Congress Weighs Stimulus for Schools

 

Budget constraints are forcing many state lawmakers to consider deep cuts to K-12 education, prompting warnings from the Obama administration that teacher layoffs could exceed 100,000 if Congress doesn't offer help. 

Investor's Business Daily reported  that Congress is considering taxing Wall Street as part of the financial regulatory overhaul now being debated and steering some of the revenue toward a fresh round of stimulus for the states, in the form of assistance for schools. 

The Senate "is unlikely to find the votes to deficit-finance another dose of funds for schools, even amid warning that state budget crises will trigger widespread teacher layoffs," the paper said, citing a 100,000 layoffs figure provided by U.S. Education Secretary Arne Duncan. "The most likely funding sources appear to be proposed tax hikes on hedge funds and large financial institutions." 

 K-12 education already has been propped up by the initial federal stimulus package, and governors and state lawmakers generally are loath to cut funding for public schools. But in some states, deep cuts are on the table and seem unavoidable heading into the fiscal year that begins for most states July 1. 

Nowhere has the battle been more pitched than in New Jersey, where voters today (April 20) will decide local school budgets that are set to be hit by an $800 million cut in state assistance under the budget proposed by Governor Chris Christie, a Republican. The loss of state help means that hundreds of localities are considering raising property taxes even as they slash popular programs,  The New York Times reported  . 

"In many of these districts, the (school) budgets will be cut or remain flat even with the tax increases," the paper said. 

In Oklahoma, lawmakers are considering K-12 education cuts of 10 percent, which could result in 5,000 teacher layoffs, a state legislative committee was told on Monday, according to The Oklahoman newspaper. The proposed cuts are the result of state revenues coming in 23 percent below expectations. 

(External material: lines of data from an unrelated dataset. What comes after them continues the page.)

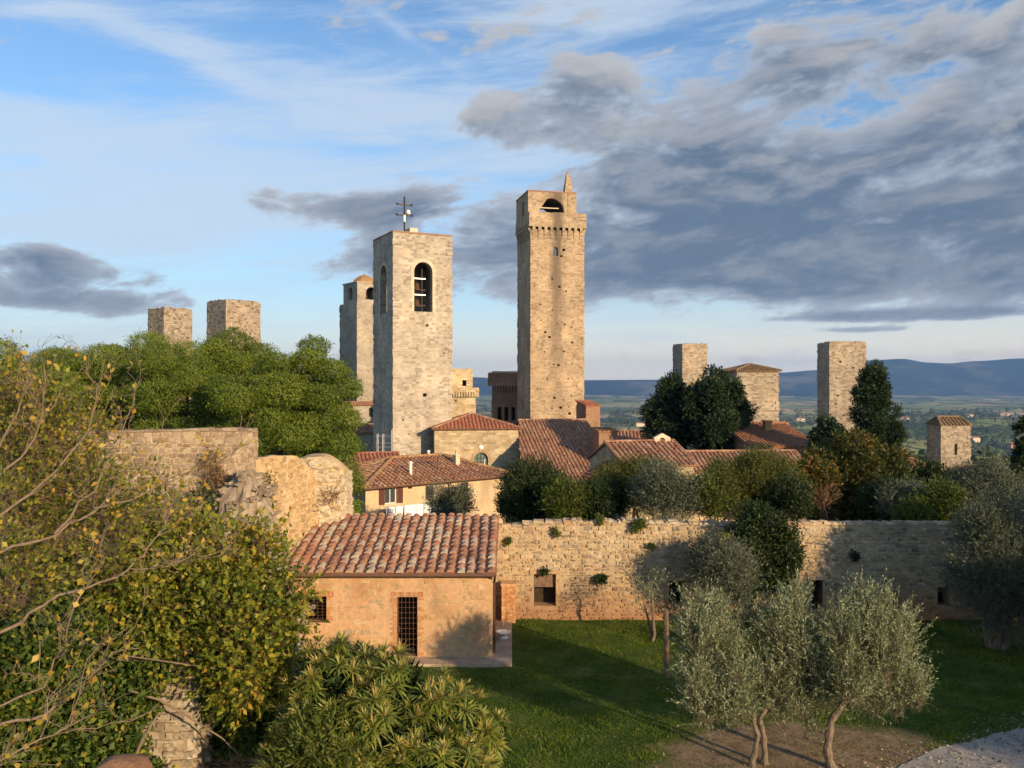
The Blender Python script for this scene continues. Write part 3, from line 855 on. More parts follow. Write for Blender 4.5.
    def stud(x, y, z, nx, ny, m):
        n_ = Vector((nx, ny, 0)).normalized(); u_ = Vector((-n_.y, n_.x, 0)); w, h, d = rg.uniform(.07, .17), rg.uniform(.045, .1), rg.uniform(.02, .07); j = lambda: rg.uniform(-.025, .025)
        c_ = Vector((x, y, z)); q = [(-w, -h), (w, -h), (w, h), (-w, h)]
        vs = [c_ + u_ * (a + j()) + Vector((0, 0, b + j())) - n_ * .08 for a, b in q] + [c_ + u_ * (a * .7 + j()) + Vector((0, 0, b * .7 + j())) + n_ * d for a, b in q]
        m.add(vs, [(4, 5, 6, 7), (0, 1, 5, 4), (1, 2, 6, 5), (2, 3, 7, 6), (3, 0, 4, 7)], rg.random())
    for _ in range(260):      # side of the stump
        z = rg.uniform(4.0, topz(1.0) - .1); yy = rg.uniform(yA + .3, yB - .3); stud(xr + .12 * (1 - z / 7) - .0, yy, z, 1, -.15, st)
    st.build('pale_rubble_facing', M_pale, root, L)
    so_ = MB()
    for _ in range(700):
        t = rg.random(); y = 30.3 + t * 4.9; top = z1 - 1.0 * ss(.5, 1.0, t); z = rg.uniform(3.2, top - .08)
        nn = mnoise.fractal(Vector((y * 1.1, z * 1.1, 3)), 1.0, 2.0, 5)
        stud(xb + .06 + .25 * (1 - z / 8) + t * 1.0 + .12 * nn, y, z, 1, -.2, so_)
    so_.build('ochre_rubble_facing', varstone('ochre_rubble', [(.46, .31, .155), (.52, .37, .2), (.40, .26, .13), (.56, .42, .25), (.36, .25, .14)], stain=.4, dark=(.26, .17, .1)), root, L)
    # rubble buttress in front
    V = []; Fc = []; na, nh = 40, 26
    cx, cy = X(235, 28.6), 29.4
    for k in range(nh + 1):
        t = k / nh; z = -.2 + (Z(478, 28.6) + .2) * t
        r = (2.0 * (1 - t) ** .8 + .42) * (1 if t < .97 else .6)
        for j in range(na):
            a = 2 * math.pi * j / na
            nn = mnoise.fractal(Vector((math.cos(a) * 2, math.sin(a) * 2, z * 1.2)), 1.0, 2.0, 5)
            rr = r * (1 + .16 * nn) + .12 * nn
            V.append((cx + .1 * t + rr * math.cos(a) * .95, cy + rr * math.sin(a) * .8, z + .06 * nn))
    for k in range(nh):
        for j in range(na): Fc.append((k * na + j, k * na + (j + 1) % na, (k + 1) * na + (j + 1) % na, (k + 1) * na + j))
    Fc.append(tuple(nh * na + j for j in range(na)))
    o = MB(); o.v = V; o.f = Fc; o.var = [rg.random() for _ in Fc]
    for _ in range(1900):
        i = rg.randrange(len(V)); v = Vector(V[i]); w = rg.uniform(.04, .10); hh = rg.uniform(.03, .06); j = lambda: rg.uniform(-.035, .035)
        vs = [(v.x + a * w + j(), v.y + b * w + j(), v.z + c_ * hh + j()) for c_ in (-1, 1) for a, b in ((-1, -1), (1, -1), (1, 1), (-1, 1))]
        o.add(vs, [(0, 3, 2, 1), (4, 5, 6, 7), (0, 1, 5, 4), (1, 2, 6, 5), (2, 3, 7, 6), (3, 0, 4, 7)], rg.random())
    b = o.build('rubble_buttress', M_rubble, None, (cx, cy, 0))
    tag(b, 'dark cone of tumbled rubble leaning against the foot of the broken castle wall', 'buttress')
build_ruin()

# ================================================================== TOWERS
def fit(xl, xc, xr, Yc, ratio=1.0):
    """corner depth and the three pixel columns of a square tower -> corner, rotation, side"""
    l, c, r = (xl - 512) / F, (xc - 512) / F, (xr - 512) / F
    Xc = c * Yc
    # right: Xc + a = r (Yc + b);  left: Xc - ratio*b = l (Yc + ratio*a)
    A = np.array([[1, -r], [-l * ratio, -ratio]]); B = np.array([r * Yc - Xc, l * Yc - Xc])
    a, b = np.linalg.solve(A, B)
    return Xc, Yc, math.atan2(b, a), math.hypot(a, b)

def tower_root(name, label, cat, xl, xc, xr, Yc, zb, ratio=1.0):
    Xc, Yc, th, s = fit(xl, xc, xr, Yc, ratio)
    d = s * ratio
    c = Vector((Xc, Yc, 0)) + Vector((math.cos(th), math.sin(th), 0)) * s / 2 + Vector((-math.sin(th), math.cos(th), 0)) * d / 2
    root = thing(name, label, cat, (c.x, c.y, zb), th)
    return root, s, d

def shell(mb, w, d, z0, z1, t, fh=(), lh=(), rh=(), rough=0, seed=0, roof=True, roofz=None):
    """four walls, local coords, front at y=-d/2; holes given from the left edge as seen from outside"""
    ol = lambda L, k: rough_outline(L, z0, z1, rough, .5, seed + k) if rough else rect(0, L, z0, z1)
    mb.panel((-w / 2, -d / 2, 0), (1, 0, 0), (0, 1, 0), ol(w, 0), fh, t)
    mb.panel((-w / 2, d / 2, 0), (1, 0, 0), (0, -1, 0), ol(w, 1), (), t)
    L = d - 2 * t
    # left wall: u runs from the back to the front as seen from outside
    mb.panel((-w / 2, d / 2 - t, 0), (0, -1, 0), (1, 0, 0), ol(L, 2), [[(u - t, v) for u, v in h] for h in lh], t)
    mb.panel((w / 2, -d / 2 + t, 0), (0, 1, 0), (-1, 0, 0), ol(L, 3), [[(u - t, v) for u, v in h] for h in rh], t)
    rq = random.Random(seed + 77)
    for (cx_, sx_) in ((-w / 2, -1), (w / 2, 1)):
        for (cy_, sy_) in ((-d / 2, -1), (d / 2, 1)):
            z = z0 + .01; alt = rq.random() < .5
            while z < z1 - .55:
                hq = rq.uniform(.28, .5); p = rq.choice((-.05, .025, .04, .06, .09)) ; la, lb = (.95, .5) if alt else (.5, .95); alt = not alt
                if p > 0:
                    xa_, xb_ = sorted((cx_ + sx_ * p, cx_ - sx_ * la * rq.uniform(.8, 1.1))); ya_, yb_ = sorted((cy_ + sy_ * p, cy_ - sy_ * lb * rq.uniform(.8, 1.1)))
                    mb.box(xa_, ya_, z + .012, xb_, yb_, z + hq - .012)
                z += hq
    if roof:
        z = roofz if roofz is not None else z1 - .5
        mb.box(-w / 2 + t, -d / 2 + t, z - .2, w / 2 - t, d / 2 - t, z, .5)

def putlogs(w, h0, h1, n, seed, size=.22, avoid=()):
    rg = random.Random(seed); out = []
    tries = 0
    while len(out) < n and tries < 500:
        tries += 1
        u, v, s = rg.uniform(.8, w - .8), rg.uniform(h0, h1), size * rg.uniform(.7, 1.4)
        if any(abs(u - a) < .9 and abs(v - b) < .9 for a, b in [(p[0][0], p[0][1]) for p in out]): continue
        if any(a0 - .5 < u < a1 + .5 and b0 - .5 < v < b1 + .5 for a0, a1, b0, b1 in avoid): continue
        out.append(rect(u, u + s, v, v + s * rg.uniform(.7, 1.1)))
    return out

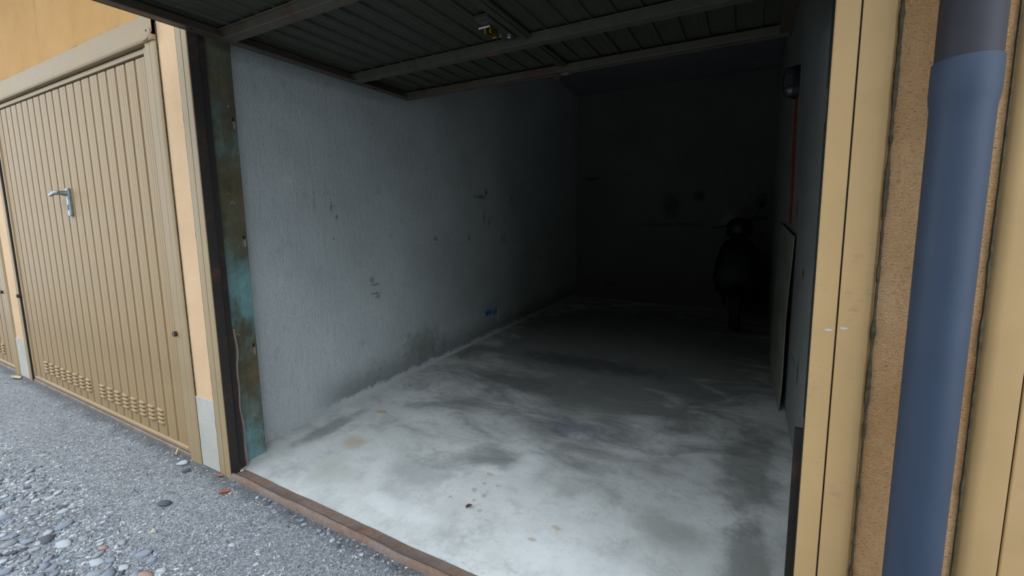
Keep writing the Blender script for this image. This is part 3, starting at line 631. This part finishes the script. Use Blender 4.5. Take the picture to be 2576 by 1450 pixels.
# leaning hardboard sheet
q = MB(); ny, nz_ = 12, 14
def bp(i, j, off):
    y = 2.69 + 1.52*i; zt = 1.54 + 0.13*i; z = fz(y)+0.002 + (zt - fz(y))*j
    wav = 0.008*math.sin(j*7+0.6)*(1-i) + 0.004*math.sin(i*9+j*3)
    return (3.131 - 0.030*(1-j) + wav*(1-j*0.5) - off - 0.008, y, z)
fr = MB().grid(ny, nz_, lambda i, j: bp(i, j, 0.008)); bk = MB().grid(ny, nz_, lambda i, j: bp(i, j, 0.0))
n1 = len(fr.v); q.add(fr.v + bk.v, fr.f + [tuple(n1+i for i in reversed(f_)) for f_ in bk.f])
ring_ = [i for i in range(ny+1)] + [(j*(ny+1)+ny) for j in range(1, nz_+1)] + [nz_*(ny+1)+i for i in range(ny-1, -1, -1)] + [j*(ny+1) for j in range(nz_-1, 0, -1)]
q.f += [(ring_[k], n1+ring_[k], n1+ring_[(k+1) % len(ring_)], ring_[(k+1) % len(ring_)]) for k in range(len(ring_))]
tag(build(q, 'hardboard_sheet', 'board', (3.12, 3.4, 0.1)), 'warped thin brown-grey board leaning on the side wall inside the garage', 'board')

# scooter in the far corner, front towards the entrance
def scooter():
    ox, oy = 2.70, 5.42; oz = fz(oy)
    r = tag(root('scooter', (ox, oy, oz)), 'black motor scooter with round mirror parked in the dark far corner', 'scooter')
    o = (ox, oy, oz)
    P = lambda x, y, z: (ox+x, oy+y, oz+z)
    def part(q, nm, mat, par=None, sm=True): return build(q, nm, mat, o, par or r, smooth=sm)
    def wheel(y, rr, nm):
        q = MB(); pr = [(rr*.62, -.055), (rr*.86, -.070), (rr*.97, -.045), (rr, 0), (rr*.97, .045), (rr*.86, .070), (rr*.62, .055)]
        q.lathe(P(0, y, rr), (1, 0, 0), pr, 32); wo_ = part(q, nm, 'rubber')
        part(MB().lathe(P(0, y, rr), (1, 0, 0), [(rr*.60, -.05), (rr*.5, -.03), (.05, -.06), (.05, .06), (rr*.5, .03), (rr*.60, .05)], 24), 'hub', 'black_gloss', wo_)
    wheel(0, .285, 'front_wheel'); wheel(1.25, .285, 'rear_wheel')
    def shell(rows, nm, mat, par=None):
        """rows: (y, z, half width, depth) closed rings"""
        q = []
        for (y, z, hw, hd) in rows:
            q.append([P(hw*math.copysign(abs(math.cos(t))**.75, math.cos(t)), y + hd*math.copysign(abs(math.sin(t))**.75, math.sin(t)), z) for t in [2*math.pi*i/20 for i in range(20)]])
        return part(loft(q), nm, mat, par)
    # front apron / leg shield
    sh = shell([(.12, .42, .14, .06), (.08, .55, .27, .08), (.06, .72, .31, .10), (.10, .95, .28, .11), (.15, 1.15, .24, .11), (.18, 1.27, .17, .09), (.19, 1.32, .08, .05)], 'leg_shield', 'black_gloss')
    shell([(-.02, .50, .08, .20), (-.02, .58, .10, .30), (.02, .63, .08, .26), (.05, .66, .03, .12)], 'front_mudguard', 'black_gloss')
    for s in (-1, 1): part(MB().tube([P(s*.09, 0, .285), P(s*.09, .06, .60)], .026, 8), 'fork_leg', 'black')
    # headlamp cowl, handlebar
    cw = shell([(.16, 1.30, .10, .08), (.13, 1.38, .16, .11), (.14, 1.48, .17, .12), (.18, 1.56, .13, .09), (.2, 1.60, .05, .04)], 'handlebar_cowl', 'black_gloss')
    part(MB().lathe(P(0, .03, 1.45), (0, -1, 0), [(.10, -.02), (.10, .01), (.07, .03), (.02, .035)], 24), 'headlamp', 'lens', cw)
    hb = part(MB().tube([P(-.30, .24, 1.44), P(-.15, .19, 1.48), P(0, .17, 1.51), P(.15, .19, 1.56), P(.33, .24, 1.60)], .02, 8), 'handlebar', 'black')
    for s, z in ((-1, 1.44), (1, 1.60)):
        part(MB().tube([P(s*.20, .21, z + (.012 if s < 0 else -.02)), P(s*.34, .245, z)], .028, 10), 'grip', 'rubber', hb)
        part(MB().tube([P(s*.16, .12, z+.02), P(s*.26, .12, z-.01), P(s*.345, .16, z-.015)], .010, 6), 'brake_lever', 'handle' if s < 0 else 'black', hb)
    mr_ = part(MB().tube([P(.20, .18, 1.56), P(.205, .17, 1.66), P(.225, .17, 1.73)], .010, 6), 'mirror_stalk', 'black')
    part(MB().lathe(P(.255, .17, 1.83), (-.25, -1, 0), [(.085, -.02), (.092, 0), (.085, .012), (.08, .008)], 24, .75, 1.1), 'mirror', 'black_gloss', mr_)
    # floor board, body, seat, tail
    shell([(.62, .30, .20, .42), (.62, .36, .21, .44), (.62, .40, .19, .42)], 'floor_board', 'black')
    shell([(1.0, .36, .18, .36), (1.02, .55, .25, .42), (1.04, .75, .24, .44), (1.05, .85, .20, .42)], 'rear_body', 'black_gloss')
    shell([(1.02, .84, .19, .42), (1.02, .90, .22, .45), (1.02, .96, .18, .40)], 'seat', 'rubber')
    part(MB().tube([P(.24, .95, .28), P(.26, 1.2, .33), P(.26, 1.42, .38)], [.05, .07, .06], 12), 'exhaust', 'black')
scooter()

# ------------------------------------------------------------------ loose stones and litter
def stone_mesh(name, mat, flat, seed, sub=1):
    rnd = random.Random(seed)
    import bmesh
    bm = bmesh.new(); bmesh.ops.create_icosphere(bm, subdivisions=sub+1, radius=1.0)
    for v in bm.verts:
        k = 1 + 0.42*mnoise.noise(v.co*0.9 + Vector((seed*3.1, 0, 0))) + 0.12*mnoise.noise(v.co*2.4 + Vector((0, seed*1.7, 0)))
        v.co = Vector((v.co.x*k, v.co.y*k*0.68, v.co.z*k*flat))
    me = bpy.data.meshes.new(name); bm.to_mesh(me); bm.free(); me.materials.append(mat)
    me.polygons.foreach_set('use_smooth', [True]*len(me.polygons)); return me
SM = [stone_mesh('stone', ST[(0, 3, 1, 0, 3, 1, 0, 3, 0, 3, 1, 0, 3, 2, 0, 3)[k % 16]], 0.26 + 0.05*(k % 4), k+1) for k in range(16)]
placed = []
TONE = {'stone_blue_grey': 'blue-grey', 'stone_pale': 'pale', 'stone_slate': 'dark slate', 'stone_grey': 'mid-grey', 'stone_sand': 'sandy'}
def free_(x, y, r):
    return all((x-a)**2 + (y-b)**2 > (0.80*(r+c))**2 for a, b, c in placed)
def stone(x, y, r, label, cat='stone', group=None, me=None, rz=None, sink=0.55):
    placed.append((x, y, r))
    me = me or random.choice(SM)
    o = put('stone', me, (x, y, gz(x, y) + r*0.30*(1-sink)))
    k = r*U; o.scale = (k, k, k*random.uniform(.8, 1.15)); o.rotation_euler = (random.uniform(-.18, .18), random.uniform(-.18, .18), rz if rz is not None else random.uniform(0, 6.28))
    return tag(o, label, cat, None, group)
# stones one can tell apart
stone(-0.089, -0.321, 0.042, 'dark flat slate chip lying alone on grit between closed door and threshold', me=stone_mesh('stone', ST[2], .35, 77), rz=.5)
stone(-0.475, -0.055, 0.036, 'pale broken stone lump at the foot of the closed door jamb', me=stone_mesh('stone', ST[1], .5, 78))
stone(-0.36, -0.085, 0.028, 'black stone chip beside the pale lump at the narrow pier', me=stone_mesh('stone', ST[2], .5, 79))
stone(0.454, -0.622, 0.034, 'long red brick fragment at the bottom edge of the yard', 'brick fragment', me=stone_mesh('stone', MT['brick'], .4, 80), rz=.35)
stone(0.055, -0.640, 0.024, 'small pink brick chip among grey gravel', 'brick fragment', me=stone_mesh('stone', MT['brick'], .4, 81), rz=.6)
stone(0.123, -0.460, 0.022, 'cream oval pebble alone on the bare grit', me=stone_mesh('stone', ST[4], .5, 82))
stone(0.27, -0.56, 0.036, 'slate-grey wedge stone below the cream pebble', me=stone_mesh('stone', ST[0], .4, 83), rz=.7)
stone(0.145, -0.085, 0.016, 'small cream stone beside the rusty curled leaf', me=stone_mesh('stone', ST[4], .5, 84))
# drift of coarse gravel
def drift_ok(x, y):
    # part of the yard the photograph shows
    return y < -0.52 - 0.03*math.sin(x*5) and (y > -0.79 + 0.30*(x+0.10)/1.0 - 0.13 if x > -0.1 else y > -0.965) and x > -2.2
n = 0; tries = 0
while n < 225 and tries < 90000:
    tries += 1
    x = random.uniform(-1.3, 0.55); y = random.uniform(-0.98, -0.5)
    if not drift_ok(x, y): continue
    if random.random() > min(1.0, ((-0.48-y)/0.34)**1.6 + 0.04): continue
    rr = random.choice((.012, .014, .016, .019, .022, .026, .032, .038)) * (0.75 if y > -0.64 else 1.0)
    if not free_(x, y, rr): continue
    me = random.choice(SM); tone = TONE[me.materials[0].name]; size = 'large' if rr > .028 else 'medium' if rr > .0175 else 'small'
    stone(x, y, rr, '%s flat %s pebble in the coarse gravel drift along the yard' % (size, tone), 'stone', 'coarse gravel drift', me); n += 1
# stray stones on the compacted yard
n = 0
while n < 45:
    x = random.uniform(-1.6, 1.3); y = random.uniform(-0.52, -0.06)
    if y < -0.42 + 0.42*(x-0.8)/0.8 and x > 0.8: continue
    rr = random.uniform(.009, .017)
    if not free_(x, y, rr): continue
    me = random.choice(SM); where = 'before the closed door' if x < -0.45 else 'before the narrow pier' if x < 0.1 else 'before the rusted threshold'
    stone(x, y, rr, 'little %s stone scattered on the compacted grit %s' % (TONE[me.materials[0].name], where), 'stone', 'stray stones on the compacted yard', me); n += 1
n = 0
while n < 26:
    x = random.uniform(0.30, 1.45); y = random.uniform(-0.075, -0.022)
    rr = random.uniform(.010, .021)
    if not free_(x, y, rr): continue
    me = random.choice(SM)
    stone(x, y, rr, '%s stone lying against the rusted threshold' % (TONE[me.materials[0].name]), 'stone', 'stones along the threshold', me); n += 1

# grains of grit that nobody could count
def grains(count, seed, region, lo, hi, v, f_):
    rnd = random.Random(seed)
    for _ in range(count):
        x, y = region(rnd)
        s = lo + (hi-lo)*rnd.random()**2.5; a = rnd.uniform(0, 3.14); ca, sa = math.cos(a)*s, math.sin(a)*s
        h = s*rnd.uniform(.4, .9); k = rnd.uniform(.5, .9); z = gz(x, y) - h*0.25
        b = len(v)
        p = [(x+ca, y+sa, z), (x-sa*k, y+ca*k, z), (x-ca, y-sa, z), (x+sa*k, y-ca*k, z), (x+ca*.5, y+sa*.5, z+h), (x-ca*.4, y-sa*.4, z+h*.85)]
        v += [tuple(W(*q)) for q in p]
        f_ += [(b, b+1, b+4), (b+1, b+5, b+4), (b+1, b+2, b+5), (b+2, b+3, b+5), (b+3, b+4, b+5), (b+3, b, b+4)]
    return v, f_
def reg1(q):
    while True:
        x = q.uniform(-4.2, 2.6); y = -1.25*q.random()**0.8
        if q.random() < 1.0 if x > -1.6 else q.random() < 0.35: return x, min(y, -0.008)
gv, gf = grains(52000, 3, reg1, 0.0022, 0.0085, [], [])
def reg2(q):
    x = q.uniform(-3.0, 1.4); return x, -0.46 - 0.80*q.random()**0.7
grains(9000, 9, reg2, 0.006, 0.020, gv, gf)
me = bpy.data.meshes.new('gravel'); me.from_pydata(gv, [], gf); me.materials.append(MT['grains']); me.update()
tag(put('gravel', me), 'fine grey grit and small gravel strewn over the yard', 'gravel', 'stuff')

# dry leaves
def leaf(name, x, y, z, ln, wd_, rz, mat, label, curl=0.5):
    q = MB(); n = 8; m_ = 4; ca, sa = math.cos(rz), math.sin(rz)
    def pt(i, j):
        u = i*2-1; s = (j-0.5)*2*wd_*max(0.06, (1-u*u))*(1+0.25*math.sin(i*17+j*3)); lx_ = u*ln
        h = curl*abs(s)*1.2 + 0.25*curl*ln*u*u + 0.004
        return (x+lx_*ca-s*sa, y+lx_*sa+s*ca, z+h)
    q.grid(n, m_, pt); o = build(q, name, mat, (x, y, z), smooth=True)
    s_ = o.modifiers.new('thickness', 'SOLIDIFY'); s_.thickness = 0.0012
    return tag(o, label, 'leaf')
leaf('dry_leaf', 0.155, 1.115, fz(1.1), .050, .012, 0.55, 'leaf', 'tan curled dry leaf on the concrete floor near the left wall', .9)
leaf('dry_leaf', 1.478, 0.472, fz(.47), .022, .011, 1.3, 'leaf_dark', 'dark brown scrap of leaf in the middle of the concrete floor', .7)
leaf('dry_leaf', 0.115, -0.105, gz(.115, -.105), .034, .018, 0.9, 'leaf_red', 'rust-brown curled leaf on grit before the threshold', .9)
leaf('dry_leaf', -0.085, -0.022, gz(-.085, -.02), .024, .012, .5, 'leaf_red', 'small reddish leaf against the foot of the left jamb', .7)
leaf('dry_leaf', -3.78, -0.05, gz(-3.78, -.05), .10, .03, .1, 'leaf', 'pale orange leaf lying at the foot of the far pier', .4)
leaf('dry_leaf', -0.62, -0.03, gz(-.62, -.03), .008, .03, .4, 'leaf', 'upright straw-coloured scrap by the closed door sill', 1.2)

In both New Jersey and Oklahoma, critics say that warnings of teacher layoffs are scare tactics and that other concessions could be wrought to avoid them. Christie, for example, has argued that the teachers' union could avoid mass layoffs simply by foregoing scheduled pay raises. Ahead of today's vote, he has called on voters to reject local school budgets in districts where teachers have refused to give up pay raises.